*PROBLEM REQUIREMENTS*:
Using the listing below, give again exactly the lines from the line with "Build this scene" to the line with "COL = scene.collection", inclusive, without the pictures.

*RECORDS SHOWN*:
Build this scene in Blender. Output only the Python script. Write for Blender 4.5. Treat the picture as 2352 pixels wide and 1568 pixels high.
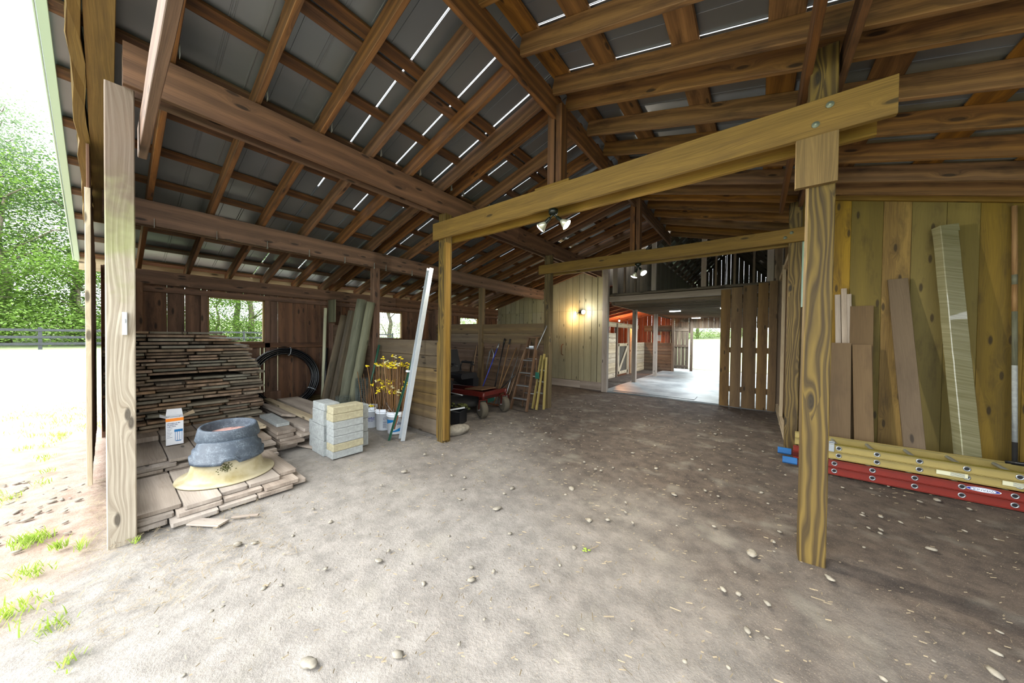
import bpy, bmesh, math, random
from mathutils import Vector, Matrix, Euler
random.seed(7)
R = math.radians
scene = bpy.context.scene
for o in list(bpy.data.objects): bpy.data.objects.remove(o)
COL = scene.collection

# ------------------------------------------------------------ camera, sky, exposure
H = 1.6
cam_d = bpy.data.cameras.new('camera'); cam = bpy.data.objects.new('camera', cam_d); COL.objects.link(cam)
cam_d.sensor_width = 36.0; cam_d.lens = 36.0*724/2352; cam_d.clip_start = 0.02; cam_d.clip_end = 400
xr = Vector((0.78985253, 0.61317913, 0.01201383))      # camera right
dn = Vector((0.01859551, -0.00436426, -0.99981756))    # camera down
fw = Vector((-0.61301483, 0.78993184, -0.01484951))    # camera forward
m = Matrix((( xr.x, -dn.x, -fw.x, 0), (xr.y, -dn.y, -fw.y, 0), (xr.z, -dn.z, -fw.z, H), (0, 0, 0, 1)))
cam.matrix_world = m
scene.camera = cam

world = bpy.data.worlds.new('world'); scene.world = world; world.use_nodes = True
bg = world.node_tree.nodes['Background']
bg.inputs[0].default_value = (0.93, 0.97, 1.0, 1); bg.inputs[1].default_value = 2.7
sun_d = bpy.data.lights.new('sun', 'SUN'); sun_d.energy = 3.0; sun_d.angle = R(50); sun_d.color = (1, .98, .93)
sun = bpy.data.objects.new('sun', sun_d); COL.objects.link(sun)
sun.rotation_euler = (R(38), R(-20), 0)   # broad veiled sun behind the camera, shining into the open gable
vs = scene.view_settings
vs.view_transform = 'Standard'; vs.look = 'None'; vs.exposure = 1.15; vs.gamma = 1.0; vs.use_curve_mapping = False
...
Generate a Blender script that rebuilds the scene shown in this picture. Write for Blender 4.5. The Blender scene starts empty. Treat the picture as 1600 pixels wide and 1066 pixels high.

*EXERCISE OUTPUT*:
Build this scene in Blender. Output only the Python script. Write for Blender 4.5. Treat the picture as 2352 pixels wide and 1568 pixels high.
import bpy, bmesh, math, random
from mathutils import Vector, Matrix, Euler
random.seed(7)
R = math.radians
scene = bpy.context.scene
for o in list(bpy.data.objects): bpy.data.objects.remove(o)
COL = scene.collection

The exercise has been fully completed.